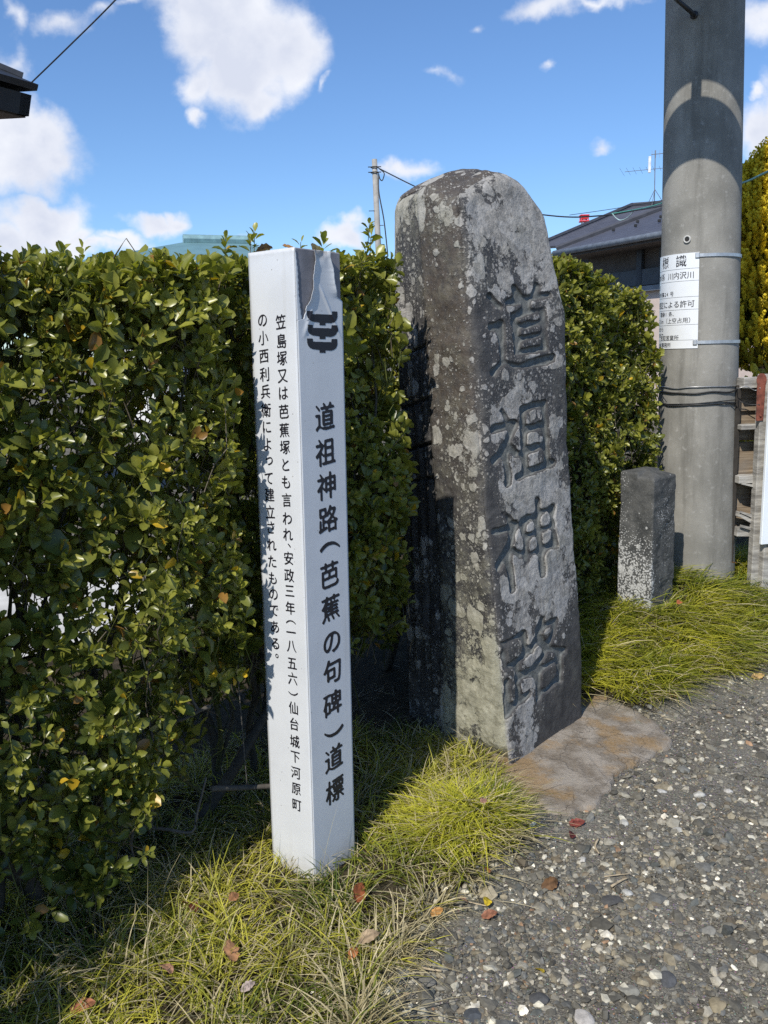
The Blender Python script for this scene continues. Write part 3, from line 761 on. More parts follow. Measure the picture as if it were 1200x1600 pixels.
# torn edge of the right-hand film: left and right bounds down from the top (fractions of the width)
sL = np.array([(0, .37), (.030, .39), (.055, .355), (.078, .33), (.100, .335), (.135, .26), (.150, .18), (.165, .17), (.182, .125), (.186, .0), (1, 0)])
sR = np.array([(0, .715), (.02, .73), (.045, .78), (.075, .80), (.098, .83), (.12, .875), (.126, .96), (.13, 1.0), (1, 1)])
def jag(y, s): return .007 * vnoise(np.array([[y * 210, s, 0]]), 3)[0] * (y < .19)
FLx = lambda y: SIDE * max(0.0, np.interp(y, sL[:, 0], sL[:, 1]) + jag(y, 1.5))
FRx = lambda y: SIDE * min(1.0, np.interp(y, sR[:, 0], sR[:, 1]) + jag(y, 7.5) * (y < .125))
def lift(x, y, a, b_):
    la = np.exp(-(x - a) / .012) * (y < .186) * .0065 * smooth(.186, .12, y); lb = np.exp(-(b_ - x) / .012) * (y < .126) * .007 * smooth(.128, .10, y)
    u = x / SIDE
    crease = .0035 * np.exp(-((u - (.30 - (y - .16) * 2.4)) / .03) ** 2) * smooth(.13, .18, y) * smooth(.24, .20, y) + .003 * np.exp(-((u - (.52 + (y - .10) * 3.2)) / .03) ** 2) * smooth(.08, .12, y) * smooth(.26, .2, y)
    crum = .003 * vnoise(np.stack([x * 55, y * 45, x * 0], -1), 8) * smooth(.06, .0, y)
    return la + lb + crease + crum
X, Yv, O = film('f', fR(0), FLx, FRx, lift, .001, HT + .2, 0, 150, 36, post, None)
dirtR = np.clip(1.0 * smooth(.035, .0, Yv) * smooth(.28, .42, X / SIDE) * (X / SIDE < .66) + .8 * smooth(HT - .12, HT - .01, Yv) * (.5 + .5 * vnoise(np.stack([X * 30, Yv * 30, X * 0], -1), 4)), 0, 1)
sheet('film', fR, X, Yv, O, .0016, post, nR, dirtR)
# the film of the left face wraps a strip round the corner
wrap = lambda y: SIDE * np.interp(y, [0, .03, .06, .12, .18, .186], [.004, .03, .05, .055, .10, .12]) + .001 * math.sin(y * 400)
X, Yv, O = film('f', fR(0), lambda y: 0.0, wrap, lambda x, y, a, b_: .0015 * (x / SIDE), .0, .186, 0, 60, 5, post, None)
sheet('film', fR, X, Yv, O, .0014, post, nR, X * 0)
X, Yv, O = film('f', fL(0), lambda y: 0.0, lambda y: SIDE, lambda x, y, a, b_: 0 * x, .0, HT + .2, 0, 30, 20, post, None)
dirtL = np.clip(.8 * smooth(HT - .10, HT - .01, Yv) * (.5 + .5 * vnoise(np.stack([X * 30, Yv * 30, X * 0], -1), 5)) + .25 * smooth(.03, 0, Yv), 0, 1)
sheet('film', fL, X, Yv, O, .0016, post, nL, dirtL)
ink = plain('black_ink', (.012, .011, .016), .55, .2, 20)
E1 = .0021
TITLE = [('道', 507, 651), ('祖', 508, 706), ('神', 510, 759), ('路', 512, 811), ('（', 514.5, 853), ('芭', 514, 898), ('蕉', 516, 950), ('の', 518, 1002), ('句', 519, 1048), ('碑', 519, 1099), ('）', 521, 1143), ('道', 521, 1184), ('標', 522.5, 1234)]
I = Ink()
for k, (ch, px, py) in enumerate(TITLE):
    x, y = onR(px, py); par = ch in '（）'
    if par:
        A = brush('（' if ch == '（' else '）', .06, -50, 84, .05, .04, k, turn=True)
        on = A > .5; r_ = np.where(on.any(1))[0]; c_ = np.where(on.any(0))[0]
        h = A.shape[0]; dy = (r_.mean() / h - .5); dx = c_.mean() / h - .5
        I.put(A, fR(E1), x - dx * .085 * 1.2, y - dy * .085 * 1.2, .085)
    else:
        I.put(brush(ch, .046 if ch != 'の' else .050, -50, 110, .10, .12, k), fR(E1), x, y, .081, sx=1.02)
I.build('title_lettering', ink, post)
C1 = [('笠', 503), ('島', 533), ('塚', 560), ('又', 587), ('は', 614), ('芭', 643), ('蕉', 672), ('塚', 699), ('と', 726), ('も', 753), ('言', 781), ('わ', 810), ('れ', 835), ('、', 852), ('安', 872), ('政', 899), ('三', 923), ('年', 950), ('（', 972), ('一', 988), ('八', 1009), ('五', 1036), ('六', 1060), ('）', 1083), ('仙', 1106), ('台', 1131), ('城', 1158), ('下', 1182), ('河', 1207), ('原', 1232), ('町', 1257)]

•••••

WRITTEN PROBLEM. Take the listing above and restate it word for word, without its pictures.

FULL RESPONSE.
The Blender Python script for this scene continues. Write part 3, from line 761 on. More parts follow. Measure the picture as if it were 1200x1600 pixels.
# torn edge of the right-hand film: left and right bounds down from the top (fractions of the width)
sL = np.array([(0, .37), (.030, .39), (.055, .355), (.078, .33), (.100, .335), (.135, .26), (.150, .18), (.165, .17), (.182, .125), (.186, .0), (1, 0)])
sR = np.array([(0, .715), (.02, .73), (.045, .78), (.075, .80), (.098, .83), (.12, .875), (.126, .96), (.13, 1.0), (1, 1)])
def jag(y, s): return .007 * vnoise(np.array([[y * 210, s, 0]]), 3)[0] * (y < .19)
FLx = lambda y: SIDE * max(0.0, np.interp(y, sL[:, 0], sL[:, 1]) + jag(y, 1.5))
FRx = lambda y: SIDE * min(1.0, np.interp(y, sR[:, 0], sR[:, 1]) + jag(y, 7.5) * (y < .125))
def lift(x, y, a, b_):
    la = np.exp(-(x - a) / .012) * (y < .186) * .0065 * smooth(.186, .12, y); lb = np.exp(-(b_ - x) / .012) * (y < .126) * .007 * smooth(.128, .10, y)
    u = x / SIDE
    crease = .0035 * np.exp(-((u - (.30 - (y - .16) * 2.4)) / .03) ** 2) * smooth(.13, .18, y) * smooth(.24, .20, y) + .003 * np.exp(-((u - (.52 + (y - .10) * 3.2)) / .03) ** 2) * smooth(.08, .12, y) * smooth(.26, .2, y)
    crum = .003 * vnoise(np.stack([x * 55, y * 45, x * 0], -1), 8) * smooth(.06, .0, y)
    return la + lb + crease + crum
X, Yv, O = film('f', fR(0), FLx, FRx, lift, .001, HT + .2, 0, 150, 36, post, None)
dirtR = np.clip(1.0 * smooth(.035, .0, Yv) * smooth(.28, .42, X / SIDE) * (X / SIDE < .66) + .8 * smooth(HT - .12, HT - .01, Yv) * (.5 + .5 * vnoise(np.stack([X * 30, Yv * 30, X * 0], -1), 4)), 0, 1)
sheet('film', fR, X, Yv, O, .0016, post, nR, dirtR)
# the film of the left face wraps a strip round the corner
wrap = lambda y: SIDE * np.interp(y, [0, .03, .06, .12, .18, .186], [.004, .03, .05, .055, .10, .12]) + .001 * math.sin(y * 400)
X, Yv, O = film('f', fR(0), lambda y: 0.0, wrap, lambda x, y, a, b_: .0015 * (x / SIDE), .0, .186, 0, 60, 5, post, None)
sheet('film', fR, X, Yv, O, .0014, post, nR, X * 0)
X, Yv, O = film('f', fL(0), lambda y: 0.0, lambda y: SIDE, lambda x, y, a, b_: 0 * x, .0, HT + .2, 0, 30, 20, post, None)
dirtL = np.clip(.8 * smooth(HT - .10, HT - .01, Yv) * (.5 + .5 * vnoise(np.stack([X * 30, Yv * 30, X * 0], -1), 5)) + .25 * smooth(.03, 0, Yv), 0, 1)
sheet('film', fL, X, Yv, O, .0016, post, nL, dirtL)
ink = plain('black_ink', (.012, .011, .016), .55, .2, 20)
E1 = .0021
TITLE = [('道', 507, 651), ('祖', 508, 706), ('神', 510, 759), ('路', 512, 811), ('（', 514.5, 853), ('芭', 514, 898), ('蕉', 516, 950), ('の', 518, 1002), ('句', 519, 1048), ('碑', 519, 1099), ('）', 521, 1143), ('道', 521, 1184), ('標', 522.5, 1234)]
I = Ink()
for k, (ch, px, py) in enumerate(TITLE):
    x, y = onR(px, py); par = ch in '（）'
    if par:
        A = brush('（' if ch == '（' else '）', .06, -50, 84, .05, .04, k, turn=True)
        on = A > .5; r_ = np.where(on.any(1))[0]; c_ = np.where(on.any(0))[0]
        h = A.shape[0]; dy = (r_.mean() / h - .5); dx = c_.mean() / h - .5
        I.put(A, fR(E1), x - dx * .085 * 1.2, y - dy * .085 * 1.2, .085)
    else:
        I.put(brush(ch, .046 if ch != 'の' else .050, -50, 110, .10, .12, k), fR(E1), x, y, .081, sx=1.02)
I.build('title_lettering', ink, post)
C1 = [('笠', 503), ('島', 533), ('塚', 560), ('又', 587), ('は', 614), ('芭', 643), ('蕉', 672), ('塚', 699), ('と', 726), ('も', 753), ('言', 781), ('わ', 810), ('れ', 835), ('、', 852), ('安', 872), ('政', 899), ('三', 923), ('年', 950), ('（', 972), ('一', 988), ('八', 1009), ('五', 1036), ('六', 1060), ('）', 1083), ('仙', 1106), ('台', 1131), ('城', 1158), ('下', 1182), ('河', 1207), ('原', 1232), ('町', 1257)]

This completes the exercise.